A friend and I recently stopped in at the St. Regis in Washington and had a few Bloody Marys off the official Bloody Mary Menu at Adour. The one I enjoyed best was the original Red Snapper, but we also liked variations such as the Capitol Mary (with gin, clam juice and prawns), the Great Wall Bloody Mary (with Tsing Tsao beer, sake and lime juice) and the Mary Terraneum (with extra-virgin olive oil, basil and oregano).
In his 1941 "Cocktail Guide and Ladies' Companion," Crosby Gaige published the Red Snapper recipe given to him by Gaston Lauryssen, host at the New York St. Regis. It calls for two ounces each of vodka and tomato juice, and it eschews Tabasco sauce for a simple pinch of cayenne pepper. In fact, with its equal-parts-vodka-and-tomato-juice mix, the Red Snapper becomes a wonderful palette on which to experiment with a pinch of this and a dash of that.

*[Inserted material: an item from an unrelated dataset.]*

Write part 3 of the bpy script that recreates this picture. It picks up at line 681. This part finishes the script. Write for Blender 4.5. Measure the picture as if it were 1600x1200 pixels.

At home, I've been tinkering with the recipe, and I've found that I definitely prefer a pinch of cayenne over Tabasco, I like a touch more lemon juice than in most recipes, and I measure the Worcestershire sauce to a half-teaspoon to make sure too much doesn't squirt in. Instead of celery salt, I use a few dashes of my latest favorite ingredient, celery bitters, which are made by a German company called the Bitter Truth and will soon be legally available in the United States. (A bartender tells me it has yet to be approved for sale here.) Many of the finer bartenders in Washington already use them, and there are shops in the area that sell them clandestinely.
As for liquor, I've tried Red Snappers using aquavit and herb-flavored vodkas to good effect. But my favorite so far is a version using Square One organic cucumber vodka.